Atmosphere aside, the performances are the high point here, not least that of frequent Scorsese collaborator Leonardo DiCaprio as U.S. Marshal Teddy Daniels. And that is not to belittle the other aspects of the film, because Shutter Island showcases a truly formidable cast, including Ben Kingsley as chief psychiatrist Dr. John Cawley and Mark Ruffalo as Teddy’s partner, Marshal Chuck Aule.
Alongside the headliners are a breathtaking number of less prolific character actors, including Max von Sydow, Elias Koteas, Jackie Earle Haley (who seems destined to be typecast as a violent psychopathic inmate after Watchmen, this picture, and the forthcoming Nightmare on Elm Street remake), Patricia Clarkson, John Carroll Lynch, and Ted Levine (who will never quite escape the shadow of his role as Jame "Buffalo Bill" Gumb in Silence of the Lambs).
Shutter Island
Directed by Martin Scorsese |
From the moment Teddy and Chuck arrive on Shutter Island, it is clear that things are not as they seem – or at least not as they should be. A woman has disappeared from inside a heavily guarded, locked cell (the level of security evokes Jurassic Park) and disappeared barefoot on an inescapable island in the middle of a hurricane.
Scorsese knows how to unsettle his audience as well as he knows how to select his actors and cultivate good performances (in this case excepting one stupidly grinning extra who ruins the effect of what is supposed to be a startling massacre), and as both clues and contradictions accumulate, Shutter Island achieves an air of claustrophobic suspicion to match anything in recent cinema.
But the ever-expanding plot is as frail and ponderous as it is involving. Scorsese is simply trying to do too many things at once, setting out to investigate the ethics of psychotherapy, the human inclination toward violence, and even the nature of sanity, while invoking the specters of government conspiracy and Nazi experimentation, among other things.
Ultimately, he spreads himself too thin. To say the plot collapses under its own weight would be completely unfair, but once we are thoroughly confused as to what’s real and what’s not, who is telling the truth and who is covering it up – this is about the half-way point – things start to come off the rails in terms of both pacing and relevance.
By the time we get to the expository soliloquies from the character actors, we are losing our faith that the information is in fact of any consequence. To Scorsese’s credit, when the twist comes, he has the guts to go through with it, but the story inevitably falls victim to some of the same "revisionist narrative" issues which marred The Usual Suspects and High Tension.

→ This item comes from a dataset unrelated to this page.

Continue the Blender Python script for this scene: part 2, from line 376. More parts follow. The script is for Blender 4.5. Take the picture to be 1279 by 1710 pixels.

The soundtrack – consisting of classical and popular pieces, none of them original to the film – is chock full of dissonant strings and rumbling foghorn blasts; in general, it frightens less than it invites amused condescension.
But Shutter Island is not the sort of movie you see for its musical score or to uncover deep truths about humanity – though they are hinted at, sometimes heavy-handedly, and offer ripe post-credits discussion – it is a confection to enjoy for the atmosphere, the acting, and the suspense of not quite knowing what’s going on, all of which Scorsese delivers in spades.
But Shutter Island is not a film to think about too hard; it doesn’t crystallize in hindsight into some perfect gestalt the way Memento does, and it fails to abide by an absolute logic of its own (the question of sanity giving it an easy out any time it fancies). It wants to demand multiple viewings, but it doesn’t warrant them. And that is the biggest disappointment of Shutter Island: Scorsese set the bar so high for himself that even in delivering a soundly entertaining film he couldn’t help but come up short.